Kambakhsh è stato accusato di blasfemia per aver scaricato da Internet materiale sul ruolo delle donne nell'Islam e averlo poi diffuso all'Università di Balkh. Suo fratello, Yaqub Ibrahimi, ha presentato un appello in suo favore. Se questo sarà respinto sia dalla Corte d'appello che dalla Corte suprema, la sentenza sarà trasmessa per il riesame al presidente Karzai il quale, come prevede la Costituzione, potrà ratificarla, commutarla o annullarla con un provvedimento di grazia.
Secondo quanto riferito dallo stesso Kambakhsh, in tribunale erano presenti tre giudici e un procuratore. La sentenza scritta gli sarebbe stata consegnata prima ancora di aver avuto la possibilità di difendersi e, al termine del processo, sarebbe stato scortato fuori dall'aula da guardie armate per essere riportato in prigione.
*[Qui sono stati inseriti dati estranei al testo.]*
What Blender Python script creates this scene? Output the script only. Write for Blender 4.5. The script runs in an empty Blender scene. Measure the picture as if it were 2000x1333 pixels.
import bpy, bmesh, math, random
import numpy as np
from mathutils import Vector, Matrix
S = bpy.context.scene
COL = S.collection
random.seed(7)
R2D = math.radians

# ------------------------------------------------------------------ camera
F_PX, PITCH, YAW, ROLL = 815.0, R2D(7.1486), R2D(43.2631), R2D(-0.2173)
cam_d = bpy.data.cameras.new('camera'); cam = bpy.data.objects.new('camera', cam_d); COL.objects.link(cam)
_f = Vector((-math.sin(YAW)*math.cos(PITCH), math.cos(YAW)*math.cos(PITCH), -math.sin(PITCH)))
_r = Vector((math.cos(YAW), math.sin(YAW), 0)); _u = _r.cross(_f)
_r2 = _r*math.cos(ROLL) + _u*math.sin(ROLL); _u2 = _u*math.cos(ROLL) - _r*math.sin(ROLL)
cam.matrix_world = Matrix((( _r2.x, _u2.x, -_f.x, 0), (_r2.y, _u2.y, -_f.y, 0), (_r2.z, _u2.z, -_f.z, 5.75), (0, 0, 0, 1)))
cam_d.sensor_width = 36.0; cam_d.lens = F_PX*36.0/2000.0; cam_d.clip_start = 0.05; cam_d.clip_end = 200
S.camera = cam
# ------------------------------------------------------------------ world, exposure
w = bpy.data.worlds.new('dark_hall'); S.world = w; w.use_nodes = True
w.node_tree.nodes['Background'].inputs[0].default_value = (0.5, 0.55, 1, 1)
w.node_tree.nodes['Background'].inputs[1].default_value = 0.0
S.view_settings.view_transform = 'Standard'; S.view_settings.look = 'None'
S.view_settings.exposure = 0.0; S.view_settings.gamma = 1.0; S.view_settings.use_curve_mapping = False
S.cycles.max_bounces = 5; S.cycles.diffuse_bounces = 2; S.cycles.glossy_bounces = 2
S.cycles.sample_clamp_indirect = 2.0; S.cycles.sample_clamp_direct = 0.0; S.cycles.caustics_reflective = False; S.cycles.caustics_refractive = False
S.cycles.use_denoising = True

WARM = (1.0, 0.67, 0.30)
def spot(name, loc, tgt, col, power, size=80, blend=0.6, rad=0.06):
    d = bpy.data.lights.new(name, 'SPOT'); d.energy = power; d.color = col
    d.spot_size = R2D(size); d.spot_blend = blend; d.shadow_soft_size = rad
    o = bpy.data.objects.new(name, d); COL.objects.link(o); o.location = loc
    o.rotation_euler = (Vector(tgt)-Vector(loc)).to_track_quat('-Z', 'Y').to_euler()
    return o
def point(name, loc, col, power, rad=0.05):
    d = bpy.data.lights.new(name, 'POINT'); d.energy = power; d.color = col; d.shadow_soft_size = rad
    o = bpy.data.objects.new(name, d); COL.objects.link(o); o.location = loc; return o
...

Kambakhsh, che lavora per un quotidiano locale di Mazar-e-Sharif, ha negato tutte le accuse denunciando che la sua confessione era stata estorta con la forza.
Questo caso sembra avere una valenza politica, allo scopo di spingere suo fratello, a sua volta giornalista presso l'Institute for War and Peace Reporting (un'organizzazione benefica che si occupa di formazione e rafforzamento delle competenze professionali a favore dei mezzi d'informazione locali), a smetterla di scrivere articoli critici nei confronti dei "signori della guerra". Kambakhsh era stato arrestato nel novembre 2007, dopo che suo fratello aveva pubblicato una serie di articoli sullo stesso tema.